EXERCISE BRIEF: Using the data below, output the first line and every line after it up to and including the line containing "sc.camera = cam_o", exactly as written and with nothing added.
......
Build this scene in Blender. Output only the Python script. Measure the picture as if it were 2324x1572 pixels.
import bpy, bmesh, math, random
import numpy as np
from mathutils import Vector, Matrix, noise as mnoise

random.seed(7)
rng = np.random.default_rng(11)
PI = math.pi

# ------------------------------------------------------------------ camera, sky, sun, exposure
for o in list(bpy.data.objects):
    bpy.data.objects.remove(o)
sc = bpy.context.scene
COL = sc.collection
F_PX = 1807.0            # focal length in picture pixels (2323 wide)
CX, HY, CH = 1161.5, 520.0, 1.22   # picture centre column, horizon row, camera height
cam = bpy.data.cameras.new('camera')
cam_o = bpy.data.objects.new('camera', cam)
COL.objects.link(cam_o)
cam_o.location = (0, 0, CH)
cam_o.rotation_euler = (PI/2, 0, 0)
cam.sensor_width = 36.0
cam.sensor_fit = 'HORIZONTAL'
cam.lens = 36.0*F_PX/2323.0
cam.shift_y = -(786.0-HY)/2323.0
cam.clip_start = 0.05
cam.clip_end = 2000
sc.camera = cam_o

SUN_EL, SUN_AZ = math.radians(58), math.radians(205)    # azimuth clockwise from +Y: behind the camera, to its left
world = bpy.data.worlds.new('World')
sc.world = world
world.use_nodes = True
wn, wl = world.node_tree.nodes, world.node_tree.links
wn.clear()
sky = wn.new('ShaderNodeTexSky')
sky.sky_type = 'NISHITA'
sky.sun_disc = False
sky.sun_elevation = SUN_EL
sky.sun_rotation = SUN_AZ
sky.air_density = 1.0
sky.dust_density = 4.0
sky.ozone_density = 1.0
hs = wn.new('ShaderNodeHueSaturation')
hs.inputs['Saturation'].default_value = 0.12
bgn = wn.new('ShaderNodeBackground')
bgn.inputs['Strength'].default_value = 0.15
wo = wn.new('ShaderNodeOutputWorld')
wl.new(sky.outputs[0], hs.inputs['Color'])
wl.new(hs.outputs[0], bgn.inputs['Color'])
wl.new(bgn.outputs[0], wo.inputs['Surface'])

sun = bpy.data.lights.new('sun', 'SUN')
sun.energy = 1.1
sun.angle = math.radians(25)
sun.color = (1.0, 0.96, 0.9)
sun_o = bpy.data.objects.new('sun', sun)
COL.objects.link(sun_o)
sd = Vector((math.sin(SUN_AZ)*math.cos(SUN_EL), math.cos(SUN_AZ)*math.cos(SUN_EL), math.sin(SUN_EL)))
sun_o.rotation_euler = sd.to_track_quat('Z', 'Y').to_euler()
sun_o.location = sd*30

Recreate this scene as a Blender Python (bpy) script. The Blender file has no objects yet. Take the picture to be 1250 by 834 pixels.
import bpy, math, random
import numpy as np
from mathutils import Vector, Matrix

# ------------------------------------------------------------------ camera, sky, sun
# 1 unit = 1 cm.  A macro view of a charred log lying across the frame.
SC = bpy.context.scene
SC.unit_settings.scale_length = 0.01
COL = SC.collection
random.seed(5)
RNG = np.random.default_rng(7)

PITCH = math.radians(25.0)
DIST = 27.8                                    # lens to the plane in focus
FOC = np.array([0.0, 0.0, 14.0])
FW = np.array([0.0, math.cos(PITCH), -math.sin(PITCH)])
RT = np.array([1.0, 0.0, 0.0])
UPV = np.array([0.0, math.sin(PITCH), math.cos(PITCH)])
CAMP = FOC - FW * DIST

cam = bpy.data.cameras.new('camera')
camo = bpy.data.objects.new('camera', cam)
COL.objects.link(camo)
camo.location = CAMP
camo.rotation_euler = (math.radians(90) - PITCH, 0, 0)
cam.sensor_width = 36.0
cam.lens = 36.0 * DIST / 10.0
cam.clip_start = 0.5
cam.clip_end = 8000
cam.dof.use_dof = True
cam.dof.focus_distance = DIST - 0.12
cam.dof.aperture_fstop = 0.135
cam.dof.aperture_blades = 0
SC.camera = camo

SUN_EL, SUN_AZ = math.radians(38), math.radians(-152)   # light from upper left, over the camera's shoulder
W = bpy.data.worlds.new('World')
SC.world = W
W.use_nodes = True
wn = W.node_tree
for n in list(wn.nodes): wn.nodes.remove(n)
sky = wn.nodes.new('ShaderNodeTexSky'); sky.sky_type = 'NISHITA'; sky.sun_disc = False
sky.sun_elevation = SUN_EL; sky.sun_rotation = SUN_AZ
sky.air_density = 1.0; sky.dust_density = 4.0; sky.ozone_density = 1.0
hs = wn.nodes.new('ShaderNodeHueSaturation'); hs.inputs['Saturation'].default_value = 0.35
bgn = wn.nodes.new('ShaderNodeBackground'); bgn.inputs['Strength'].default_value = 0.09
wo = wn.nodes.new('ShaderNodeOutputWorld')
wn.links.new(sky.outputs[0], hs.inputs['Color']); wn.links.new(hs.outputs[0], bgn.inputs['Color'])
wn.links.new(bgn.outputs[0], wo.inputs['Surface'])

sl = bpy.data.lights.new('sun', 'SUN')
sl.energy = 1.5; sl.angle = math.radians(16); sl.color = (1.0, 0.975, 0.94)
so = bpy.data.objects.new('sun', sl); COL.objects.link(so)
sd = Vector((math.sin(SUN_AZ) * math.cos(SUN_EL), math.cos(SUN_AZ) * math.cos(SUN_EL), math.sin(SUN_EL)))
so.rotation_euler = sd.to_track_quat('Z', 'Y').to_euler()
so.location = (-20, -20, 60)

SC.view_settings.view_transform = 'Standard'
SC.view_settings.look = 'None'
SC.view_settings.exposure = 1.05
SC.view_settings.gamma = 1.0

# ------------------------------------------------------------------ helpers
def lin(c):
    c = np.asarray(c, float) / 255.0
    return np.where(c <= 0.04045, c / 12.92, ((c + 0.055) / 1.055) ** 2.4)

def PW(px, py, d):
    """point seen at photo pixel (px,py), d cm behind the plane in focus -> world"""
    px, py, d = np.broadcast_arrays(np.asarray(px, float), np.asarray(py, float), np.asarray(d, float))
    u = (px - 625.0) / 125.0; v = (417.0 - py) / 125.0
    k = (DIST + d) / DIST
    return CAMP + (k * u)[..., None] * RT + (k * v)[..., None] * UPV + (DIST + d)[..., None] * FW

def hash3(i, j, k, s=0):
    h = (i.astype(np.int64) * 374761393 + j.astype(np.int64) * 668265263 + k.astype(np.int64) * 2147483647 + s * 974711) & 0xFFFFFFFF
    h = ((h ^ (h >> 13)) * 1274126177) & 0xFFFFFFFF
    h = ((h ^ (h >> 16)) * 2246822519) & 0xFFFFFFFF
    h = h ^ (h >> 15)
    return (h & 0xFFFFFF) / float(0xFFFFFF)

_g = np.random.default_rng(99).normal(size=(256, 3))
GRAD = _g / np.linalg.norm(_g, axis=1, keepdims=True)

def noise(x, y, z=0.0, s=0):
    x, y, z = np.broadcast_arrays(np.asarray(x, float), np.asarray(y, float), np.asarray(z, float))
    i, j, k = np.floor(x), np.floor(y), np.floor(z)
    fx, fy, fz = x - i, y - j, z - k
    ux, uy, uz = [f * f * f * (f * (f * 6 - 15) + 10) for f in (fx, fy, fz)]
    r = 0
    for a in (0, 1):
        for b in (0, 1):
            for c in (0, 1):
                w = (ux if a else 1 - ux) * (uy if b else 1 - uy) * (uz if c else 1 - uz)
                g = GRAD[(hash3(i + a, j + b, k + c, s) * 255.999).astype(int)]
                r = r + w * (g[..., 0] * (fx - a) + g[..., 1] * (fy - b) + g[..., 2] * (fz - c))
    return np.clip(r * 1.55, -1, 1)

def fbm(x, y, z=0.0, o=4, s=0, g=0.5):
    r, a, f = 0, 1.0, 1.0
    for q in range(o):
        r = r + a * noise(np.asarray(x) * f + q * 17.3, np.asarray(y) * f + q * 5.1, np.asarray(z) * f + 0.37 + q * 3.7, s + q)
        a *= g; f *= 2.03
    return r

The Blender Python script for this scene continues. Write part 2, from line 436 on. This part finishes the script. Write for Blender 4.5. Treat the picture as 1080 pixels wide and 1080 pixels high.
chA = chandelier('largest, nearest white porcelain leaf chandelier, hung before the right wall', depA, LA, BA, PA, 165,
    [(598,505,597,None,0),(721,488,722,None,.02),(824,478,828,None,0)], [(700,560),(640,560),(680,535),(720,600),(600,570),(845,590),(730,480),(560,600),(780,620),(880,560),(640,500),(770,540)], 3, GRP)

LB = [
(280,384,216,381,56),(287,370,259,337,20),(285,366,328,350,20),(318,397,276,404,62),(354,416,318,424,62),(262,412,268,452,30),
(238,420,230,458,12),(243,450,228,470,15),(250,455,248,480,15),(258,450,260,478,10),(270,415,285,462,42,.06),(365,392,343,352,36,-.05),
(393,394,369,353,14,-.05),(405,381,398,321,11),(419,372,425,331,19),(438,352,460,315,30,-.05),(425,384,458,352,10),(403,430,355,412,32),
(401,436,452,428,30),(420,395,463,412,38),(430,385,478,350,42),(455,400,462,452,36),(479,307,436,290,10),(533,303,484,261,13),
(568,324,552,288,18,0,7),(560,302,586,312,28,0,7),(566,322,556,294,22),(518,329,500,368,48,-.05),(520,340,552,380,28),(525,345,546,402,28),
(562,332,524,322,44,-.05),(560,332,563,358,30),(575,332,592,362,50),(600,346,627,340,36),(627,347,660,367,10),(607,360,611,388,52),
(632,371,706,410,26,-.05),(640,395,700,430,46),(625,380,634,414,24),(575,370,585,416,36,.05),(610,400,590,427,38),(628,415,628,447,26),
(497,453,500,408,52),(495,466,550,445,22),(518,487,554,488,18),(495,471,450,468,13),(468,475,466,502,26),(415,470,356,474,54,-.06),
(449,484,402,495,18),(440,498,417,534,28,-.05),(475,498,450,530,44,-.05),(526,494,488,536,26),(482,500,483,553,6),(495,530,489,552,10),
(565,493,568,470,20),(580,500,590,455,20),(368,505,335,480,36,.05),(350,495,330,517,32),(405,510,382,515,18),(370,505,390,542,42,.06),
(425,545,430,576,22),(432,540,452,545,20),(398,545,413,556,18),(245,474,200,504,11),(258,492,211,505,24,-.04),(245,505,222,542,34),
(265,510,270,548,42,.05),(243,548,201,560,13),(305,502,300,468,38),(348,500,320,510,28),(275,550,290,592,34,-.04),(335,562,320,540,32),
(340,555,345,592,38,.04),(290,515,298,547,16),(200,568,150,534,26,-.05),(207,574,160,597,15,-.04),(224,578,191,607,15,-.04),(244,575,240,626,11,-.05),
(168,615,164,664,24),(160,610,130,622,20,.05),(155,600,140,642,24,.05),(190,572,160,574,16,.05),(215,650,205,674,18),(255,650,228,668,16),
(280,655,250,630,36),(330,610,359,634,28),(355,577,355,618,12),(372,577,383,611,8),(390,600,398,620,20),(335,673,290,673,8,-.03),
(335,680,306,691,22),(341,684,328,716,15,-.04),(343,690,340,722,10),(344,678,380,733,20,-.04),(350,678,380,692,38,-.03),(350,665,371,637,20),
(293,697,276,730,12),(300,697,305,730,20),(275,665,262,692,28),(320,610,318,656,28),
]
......
ANSWER IN FULL:
Build this scene in Blender. Output only the Python script. Measure the picture as if it were 2324x1572 pixels.
import bpy, bmesh, math, random
import numpy as np
from mathutils import Vector, Matrix, noise as mnoise

random.seed(7)
rng = np.random.default_rng(11)
PI = math.pi

# ------------------------------------------------------------------ camera, sky, sun, exposure
for o in list(bpy.data.objects):
    bpy.data.objects.remove(o)
sc = bpy.context.scene
COL = sc.collection
F_PX = 1807.0            # focal length in picture pixels (2323 wide)
CX, HY, CH = 1161.5, 520.0, 1.22   # picture centre column, horizon row, camera height
cam = bpy.data.cameras.new('camera')
cam_o = bpy.data.objects.new('camera', cam)
COL.objects.link(cam_o)
cam_o.location = (0, 0, CH)
cam_o.rotation_euler = (PI/2, 0, 0)
cam.sensor_width = 36.0
cam.sensor_fit = 'HORIZONTAL'
cam.lens = 36.0*F_PX/2323.0
cam.shift_y = -(786.0-HY)/2323.0
cam.clip_start = 0.05
cam.clip_end = 2000
sc.camera = cam_o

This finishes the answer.